La cigarette (1919)
*** (out of 4)
Pierre (Gabriel Signoret) is an older man who works as a museum director and is also married to the much younger Denise (Andree Brabant). Before long Pierre starts to believe that she's having an affair with a famous tennis player so he's influenced by the story connected to a mummy at his museum. Pierre plans to poison one of his cigarettes and then add it to a bunch where he never knows when he will die.
This film was directed by Germaine Dulac, a French woman who worked as a critic, a poet and she also made a handful of films. I had never heard of this film until it turned up in a box set of movies directed by females and I must say that while the movie had some flaws it also had a pretty interesting idea and it made for a very entertaining movie and one that deserves to be better known than it is.

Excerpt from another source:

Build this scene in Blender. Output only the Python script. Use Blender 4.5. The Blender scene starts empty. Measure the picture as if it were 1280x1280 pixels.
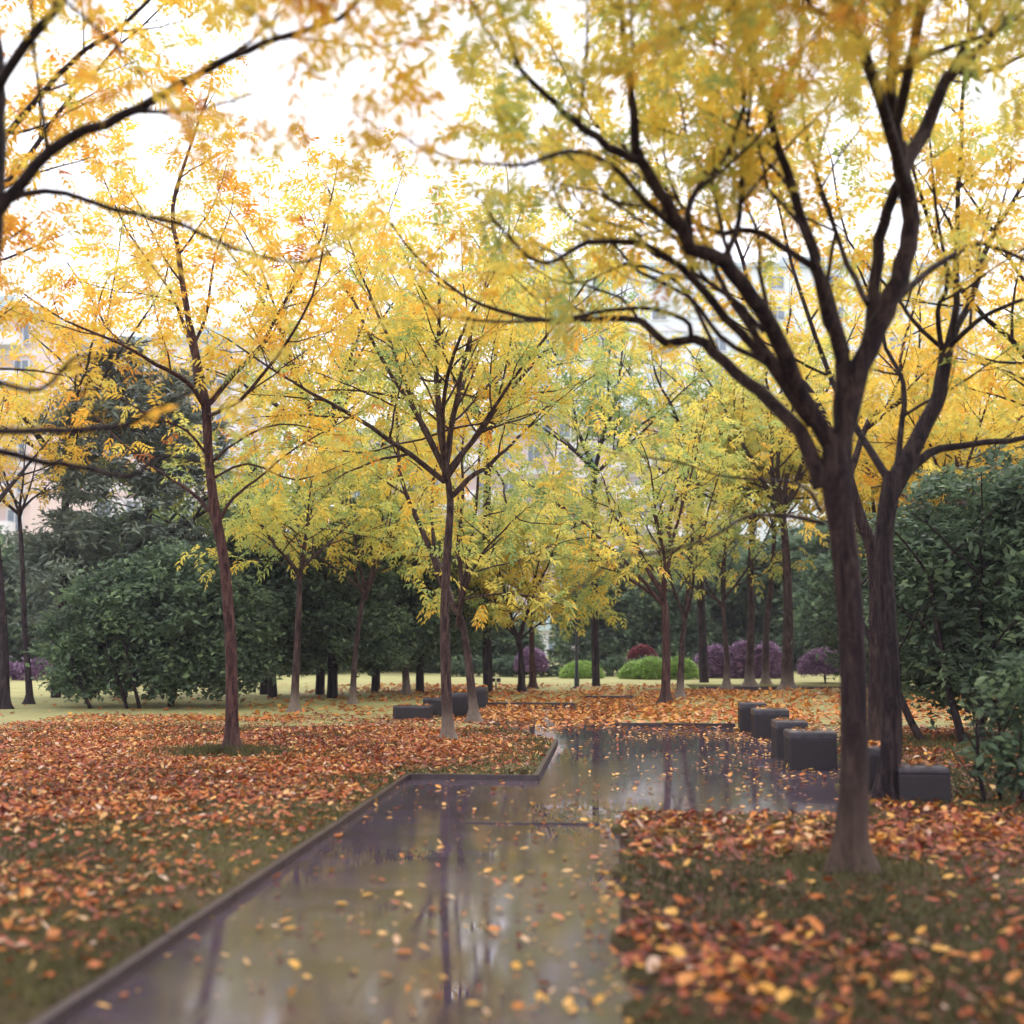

What I liked most about this film was the story itself. I thought the whole angle with the mummy and its story was interesting and I liked the story around a man wanting to kill himself but not know when. Adding one poisonous cigarette to dozens of them and then just smoking them at will was a good concept. Of course, I think the film would have been even better had they tried to bring some tension out of this scenario.
With that said, the film was extremely well-made and I like the touches that Dulac brought to it and especially how the old man story was told. Both Signoret and Brabant were very good in their roles and the film was fast-paced for its 51-minutes. Fans of silent cinema will certainly want to check this one out.